Alternative to the megachurch pathway is outlandish, novel theology. John Piper is perhaps the clearest, noneschatological example of this, whereby he invented Christian Hedonism. David Platt, who also came from a megachurch background, conjured “Radical” theology.
Many players in Big Eva are ladder climbers, like Al Mohler, but these men are minorities in the guild of Big Eva. A subcategory of this are the nepobabies.
In stark contrast, so-called Gig Eva arose through online channels, such as social media, podcasts, and videos. But a failure of Carl Truman is that most of Gig Eva are local pastors. Team Evangelical Dark Web is a minority in this respect, as none of us are pastors.
Nevertheless, social media provides a purer meritocracy than what the traditional Big Eva pathways did. A Christian with a Bible knows more than a seminarian, a fact made clear on X every day. Social media is the public square, where ideas are debated. Big Eva can astroturf and gaslight their audiences, but ultimately, they get crushed on social media regularly.
Gaining prominence on social media does not require watering down the gospel. In fact, leaning in to the more culturally transgressive teachings of Christianity is rewarded on social media. Taking courageous stances, naming names, and pithy messaging are rewarded on social media. Compared to butts in seats, this is a marked improvement in meritocracy.
Social media roots out many frauds, Patriarchy Hannah being a recent higher-profile example of a fraud exposed. Accountability is more rife on social media than it ever was in Big Eva whereby wokeness went overwhelmingly unpunished. A Big Eva pastor would have to cheat on their wife or get arrested to get canceled. A Gig Eva figure needs only to crash out, doubling down on bad ideas and descend into lolcow status.

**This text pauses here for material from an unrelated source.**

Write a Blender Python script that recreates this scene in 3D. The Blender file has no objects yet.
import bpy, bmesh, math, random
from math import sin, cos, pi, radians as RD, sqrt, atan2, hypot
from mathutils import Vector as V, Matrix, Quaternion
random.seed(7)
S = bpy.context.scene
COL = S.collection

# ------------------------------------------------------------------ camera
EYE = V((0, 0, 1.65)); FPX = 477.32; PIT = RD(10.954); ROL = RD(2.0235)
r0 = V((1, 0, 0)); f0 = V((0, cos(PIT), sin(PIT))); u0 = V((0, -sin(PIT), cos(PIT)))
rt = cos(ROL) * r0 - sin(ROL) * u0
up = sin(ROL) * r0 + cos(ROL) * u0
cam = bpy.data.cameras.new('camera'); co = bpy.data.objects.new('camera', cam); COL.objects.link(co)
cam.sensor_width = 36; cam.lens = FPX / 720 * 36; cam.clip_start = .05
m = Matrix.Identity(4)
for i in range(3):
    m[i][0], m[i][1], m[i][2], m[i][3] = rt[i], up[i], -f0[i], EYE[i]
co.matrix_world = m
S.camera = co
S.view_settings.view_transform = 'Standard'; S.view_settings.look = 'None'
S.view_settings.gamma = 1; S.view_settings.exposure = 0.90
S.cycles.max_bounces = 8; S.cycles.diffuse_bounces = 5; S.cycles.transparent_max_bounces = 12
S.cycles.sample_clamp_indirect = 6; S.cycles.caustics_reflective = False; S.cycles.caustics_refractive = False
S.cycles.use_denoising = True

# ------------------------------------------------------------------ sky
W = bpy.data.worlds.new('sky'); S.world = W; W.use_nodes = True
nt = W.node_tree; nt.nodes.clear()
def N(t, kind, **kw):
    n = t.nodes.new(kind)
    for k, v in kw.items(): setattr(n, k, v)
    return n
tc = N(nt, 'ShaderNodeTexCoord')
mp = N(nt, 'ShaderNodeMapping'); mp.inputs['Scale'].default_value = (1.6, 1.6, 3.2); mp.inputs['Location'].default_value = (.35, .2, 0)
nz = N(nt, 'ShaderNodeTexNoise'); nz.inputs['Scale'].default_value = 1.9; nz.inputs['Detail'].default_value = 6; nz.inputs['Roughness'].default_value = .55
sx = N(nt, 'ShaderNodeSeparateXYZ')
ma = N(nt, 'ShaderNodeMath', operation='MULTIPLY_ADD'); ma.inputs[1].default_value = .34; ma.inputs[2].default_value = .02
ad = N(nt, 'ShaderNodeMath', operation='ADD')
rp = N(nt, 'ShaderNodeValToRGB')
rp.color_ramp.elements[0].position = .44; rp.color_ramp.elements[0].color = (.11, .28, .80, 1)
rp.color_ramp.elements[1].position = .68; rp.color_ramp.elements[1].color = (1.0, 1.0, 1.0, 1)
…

The idea that in Big Eva, there is accountability is laughable, as only Alistair Begg was promptly held accountable for his teaching, the only pastor in recent years. The rest of Big Eva only falls by scandal, and sometimes, as is the case with JD Greear and David Platt, no amount of evidence of corruption will get Big Eva to hold them accountable.
Gig Eva is an improvement upon Big Eva in every conceivable way, and understandably, there will be a lot of butthurt over the next few years as the shakeout unfolds. Elites are always going to exist, even in Christianity, and it’s better that social media vet them than seminaries, publishers, and NGOs, as we have seen how this plays out.





One Response
Maybe it’d be better to say “It’s better that social media vet our elites than for seminaries, denominations, publishers, and NGOs not to vet them.” After all, the problem isn’t that churches are vetting pastors, it’s that they’re doing a horrible job at vetting pastors–when vetting happens at all.